Suppose you want to create an ACM certificate using the https://www.terraform.io/docs/providers/aws/r/acm_certificate.html resource.

It would output

domain_name and resource_record_name are full FQDNs.

DNSimple needs two parameters domain + subdomain.

Please change DNSimple in order to be able to specify the intended FQDN instead of the two parameters

nbering commented 6 years ago

My outside opinion is that Terraform's providers shouldn't necessarily have to guarantee compatibility with one another. The matrix of possible combinations of services just in the DNS+Cloud Provider space alone would make it very difficult to manage.

And probably not desirable either, since for DNSimple customers, this interface is similar across all tooling that uses their API.

Here's a little freebie I whipped up for my own ACM certificates.
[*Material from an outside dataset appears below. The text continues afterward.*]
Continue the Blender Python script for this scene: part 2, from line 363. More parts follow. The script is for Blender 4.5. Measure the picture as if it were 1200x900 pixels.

It's ugly as heck, but it worked for me.

I wrote this a while ago, so I couldn't tell you all the nitty-gritty details about how it works. The only thing I can explain well is that the regular expression is tracking on the trailing ., then following the . from the top-level domain, and finally uses the . from the subdomain to anchor the regex and find the name for the record. A similar thing is done to find the record's domain.

I haven't tested this with nested subdomains like one.two.example.com. They might be a problem for this scheme, but should work with adjustments to the regular expression.

resource "aws_acm_certificate" "www" {
  provider          = "aws.us-east"
  domain_name       = "www.example.com"
  validation_method = "DNS"
}

resource "dnsimple_record" "www-verify" {
  type   = "${aws_acm_certificate.www.domain_validation_options.0.resource_record_type}"
  name   = "${replace(aws_acm_certificate.www.domain_validation_options.0.resource_record_name, "/(.*?)\\.\\w+\\.\\w+\\.$/", "$1")}"
  domain = "${replace(aws_acm_certificate.www.domain_validation_options.0.resource_record_name, "/.*?(\\w+\\.\\w+)\\.$/", "$1")}"
  value  = "${replace(aws_acm_certificate.www.domain_validation_options.0.resource_record_value, "/(.*)\\.$/", "$1")}"
  ttl    = 60
}
boomshadow commented 4 years ago

The DNSimple provider is mostly compatible. The issue I run into is where the AWS Provider outputs DNS names with a trailing dot, which DNSimple does not accept. I get 400 Validation failed because the value being sent in from my other resources has a trailing dot.

There's also the issue where the DNS name being passed is the FQDN and DNSimple only expects the specific subdomain, without the root domain. Which makes the record look like this over at DNSimple: _e12345d1234567890123f1e17d9b4af73.mydomain.com.mydomain.com

I am able to create a wildcard ACM certificate, with DNS validation by performing terraform trim function on the values in order to make things the right format.

My code looks like this. This works successfully:

resource "aws_acm_certificate" "main_wildcard" {
  domain_name       = "*.mydomain.com"
  validation_method = "DNS"

  lifecycle {
    create_before_destroy = true
  }
}

resource "dnsimple_record" "main_wildcard_validation" {
  domain = "mydomain.com"
  name   = trim(aws_acm_certificate.main_wildcard.domain_validation_options.0.resource_record_name, ".mydomain.com.")
  type   = aws_acm_certificate.main_wildcard.domain_validation_options.0.resource_record_type
  value  = trim(aws_acm_certificate.main_wildcard.domain_validation_options.0.resource_record_value, ".")
  ttl    = 60
}

resource "aws_acm_certificate_validation" "main_wildcard" {
  certificate_arn         = aws_acm_certificate.main_wildcard.arn
  validation_record_fqdns = ["${dnsimple_record.main_wildcard_validation.hostname}"]
}
weppos commented 2 years ago

I am closing this issue, as we have no plan to adjust the format of our provider to be specifically targeting another provider. It would eventually make the maintenance impossible due to the tight coupling with other company's choices.

For instance, AWS and Google Cloud providers may evolve differently. We will find ourselves in an uncomfortable position of designing our provider to be compatible with either one provider or the other.

The compatibility can be achieved by either implementing a mapping function (as in the comment above), or by implementing a custom resource and using our go-client directly.

Finally, we have made significant changes to our provider and introduced a newly designed dnsimple_zone_record resource that will replace the dnsimple_record resource, originally built around our v1 API that exposed zone records as domain records.

We will continue to monitor best practices around providers and follow common conventions, whenever applicable.